A 9-0 Boilermaker run, though, granted the hosts the separation that had eluded them through most of the first 20 minutes, though, even if a halfcourt shot by the Lions stemmed Purdue's momentum some heading into the locker room.

Defense remained Purdue's constant in the second half, though, and its issues of the first subsided. The Boilermakers turned it over just three times in the second half and cruised to a 42-33 rebounding win.

Five straight D.J. Byrd points and a Ronnie Johnson layup blew the game wide open, giving Purdue a 49-30 lead with seven-and-a-half minutes left in a game in which Penn State struggled so badly on offense that a five-point deficit may as well have been 15.

And so Purdue scored a blowout win, playing an excellent game on defense, but certainly not a complete one all-around.

Turnovers and Penn State's offensive rebounding in the first half were issues, and Purdue won by 18 despite making just 10-of-21 from the foul line.

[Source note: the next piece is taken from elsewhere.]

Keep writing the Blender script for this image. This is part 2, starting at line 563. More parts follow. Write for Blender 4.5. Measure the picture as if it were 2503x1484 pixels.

"Some of us may have underestimated some of their offensive rebounding abilities," Byrd said. "… And we had some turnovers, some mental mistakes. That stuff is fixable, but without that, I felt like we could have pushed the lead.

"But we have to better job making free throws. We made (less than) half our free throws. We have to get in the gym and work on that so we can start rewarding ourselves for getting to the hole and getting good shots."

Purdue got plenty of them, shooting 45 percent and generating 32 points in the paint.

Ronnie Johnson scored a game-high 13 points, eight of them in the second half, most of those while Penn State remained in striking distance.

Byrd added 12, making three of the four three-pointers he launched.

With Purdue hammering the ball inside against Penn State's zone, Hammons scored a dozen to go along with 10 rebounds and five blocked shots, recording his first career double-double.

Freshman Rapheal Davis, a starter Sunday afternoon, added 10 points and five rebounds.